We’ve been doing this a while.
We’ve worked with startups at Seed and Series D.
We’ve worked with unknown founders and soon-to-be-acquired CEOs.
We’ve watched companies explode. And we’ve watched them fall apart.
And there’s one pattern that’s impossible to ignore:
The startups that win in PR have founders who are maniacally, personally obsessed with it.
Not performatively.
Not for vanity.
Not because someone told them “you should be doing PR.”
But because they understand what it means to have the mic—and what it costs to ignore it.
We once worked with a 24-year-old founder who thought he didn’t need to prioritize PR.
We’d get top-tier reporters on the hook—The New York Times, WSJ, people whose names matter—and he’d blow it off.
“Sorry, I’m heads down in a product meeting.”
“Can we reschedule?”
“Let’s loop in my head of comms.”
We’d try to explain:
This is one of the most influential tech reporters alive. They want to hear from you. This is your moment.
He didn’t get it.
And honestly? It was no surprise when his company imploded a few months later.
Because if a founder doesn’t think it’s worth making time to speak to the world—to the market, to potential customers, to future hires and investors—what do they think is worth their time?
That’s not just a PR problem.
That’s a leadership problem.
We had another founder.
The CEO of a company 100x larger than the one above.
Hundreds of employees. Global growth. Exponentially more direct reports than the 24-year-old founder who was always too busy.
He never missed a meeting with us.
He never ghosted a reporter.
He never acted like PR was a distraction.
And guess what?
He sold his company for hundreds of millions of dollars and entered an early retirement.
It wasn’t magic. It was leverage.
He showed up. We created pressure. And it paid off—big.
We’re not talking about “as seen in” badges on your homepage.
We’re not talking about fake lists or paid mentions.
We’re talking about world-class journalists wanting to hear your story—and you having the discipline to tell it.
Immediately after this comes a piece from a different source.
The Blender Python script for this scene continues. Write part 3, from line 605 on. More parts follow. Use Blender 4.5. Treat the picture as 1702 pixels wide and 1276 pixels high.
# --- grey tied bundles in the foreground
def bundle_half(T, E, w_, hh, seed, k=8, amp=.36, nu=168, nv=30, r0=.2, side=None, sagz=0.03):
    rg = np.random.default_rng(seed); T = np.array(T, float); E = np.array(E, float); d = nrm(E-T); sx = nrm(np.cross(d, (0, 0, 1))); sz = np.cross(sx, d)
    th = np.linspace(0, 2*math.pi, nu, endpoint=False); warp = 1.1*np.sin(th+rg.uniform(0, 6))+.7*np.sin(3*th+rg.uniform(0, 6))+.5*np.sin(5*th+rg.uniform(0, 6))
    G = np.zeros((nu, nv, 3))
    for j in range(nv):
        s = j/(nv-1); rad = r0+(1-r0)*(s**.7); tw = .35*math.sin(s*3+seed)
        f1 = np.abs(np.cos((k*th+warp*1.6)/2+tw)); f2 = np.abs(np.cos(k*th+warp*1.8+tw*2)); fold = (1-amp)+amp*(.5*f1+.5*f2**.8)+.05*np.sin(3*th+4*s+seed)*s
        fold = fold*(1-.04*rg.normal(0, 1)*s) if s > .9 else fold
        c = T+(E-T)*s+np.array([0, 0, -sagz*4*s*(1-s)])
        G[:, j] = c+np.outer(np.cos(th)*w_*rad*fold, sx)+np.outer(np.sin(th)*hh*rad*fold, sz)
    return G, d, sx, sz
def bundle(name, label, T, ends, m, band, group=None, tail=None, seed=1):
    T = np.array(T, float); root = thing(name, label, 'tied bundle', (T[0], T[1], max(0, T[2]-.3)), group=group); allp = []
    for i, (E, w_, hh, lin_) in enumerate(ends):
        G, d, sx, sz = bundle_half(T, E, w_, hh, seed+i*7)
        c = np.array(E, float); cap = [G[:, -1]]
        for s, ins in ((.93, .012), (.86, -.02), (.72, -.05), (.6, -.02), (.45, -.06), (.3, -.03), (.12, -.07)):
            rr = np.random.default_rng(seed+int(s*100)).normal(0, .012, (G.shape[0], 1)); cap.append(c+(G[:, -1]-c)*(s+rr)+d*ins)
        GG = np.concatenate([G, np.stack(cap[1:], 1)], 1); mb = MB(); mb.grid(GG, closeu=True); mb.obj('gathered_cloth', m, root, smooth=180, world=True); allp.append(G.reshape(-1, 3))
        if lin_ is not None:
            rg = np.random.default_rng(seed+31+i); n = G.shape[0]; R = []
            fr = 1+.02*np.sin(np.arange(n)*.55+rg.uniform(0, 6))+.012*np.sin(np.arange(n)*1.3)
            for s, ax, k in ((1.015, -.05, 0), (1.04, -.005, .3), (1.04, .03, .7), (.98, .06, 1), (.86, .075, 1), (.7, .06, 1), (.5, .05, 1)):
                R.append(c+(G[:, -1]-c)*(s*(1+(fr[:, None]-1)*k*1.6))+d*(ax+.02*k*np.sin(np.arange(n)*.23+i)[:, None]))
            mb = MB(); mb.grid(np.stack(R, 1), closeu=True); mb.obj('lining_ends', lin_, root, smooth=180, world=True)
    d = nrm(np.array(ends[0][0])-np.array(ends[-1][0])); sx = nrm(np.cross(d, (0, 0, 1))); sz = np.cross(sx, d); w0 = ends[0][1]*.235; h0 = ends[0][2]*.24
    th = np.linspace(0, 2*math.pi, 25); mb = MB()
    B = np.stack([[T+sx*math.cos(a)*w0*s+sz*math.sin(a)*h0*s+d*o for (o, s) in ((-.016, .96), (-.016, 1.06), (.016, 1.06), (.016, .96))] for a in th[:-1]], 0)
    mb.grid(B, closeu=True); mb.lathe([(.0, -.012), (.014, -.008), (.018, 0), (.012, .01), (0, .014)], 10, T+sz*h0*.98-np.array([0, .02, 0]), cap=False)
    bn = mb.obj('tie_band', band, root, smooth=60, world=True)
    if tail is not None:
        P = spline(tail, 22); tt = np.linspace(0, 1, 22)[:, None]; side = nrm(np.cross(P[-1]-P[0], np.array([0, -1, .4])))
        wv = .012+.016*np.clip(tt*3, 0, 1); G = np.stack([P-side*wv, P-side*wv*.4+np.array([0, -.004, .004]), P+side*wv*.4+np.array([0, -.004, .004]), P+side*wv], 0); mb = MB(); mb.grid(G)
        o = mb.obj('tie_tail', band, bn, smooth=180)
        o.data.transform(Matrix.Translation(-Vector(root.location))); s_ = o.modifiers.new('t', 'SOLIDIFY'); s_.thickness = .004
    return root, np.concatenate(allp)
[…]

Founders who understand that?
They get coverage that changes the game.
Founders who don’t?
They usually don’t last long enough to regret it.
We can pitch the story.
We can get the meetings.
We can build the narrative.
But we can’t force you to show up.
And we can’t make you care.
So if you’re too busy to talk to the world…
don’t be surprised when the world stops paying attention.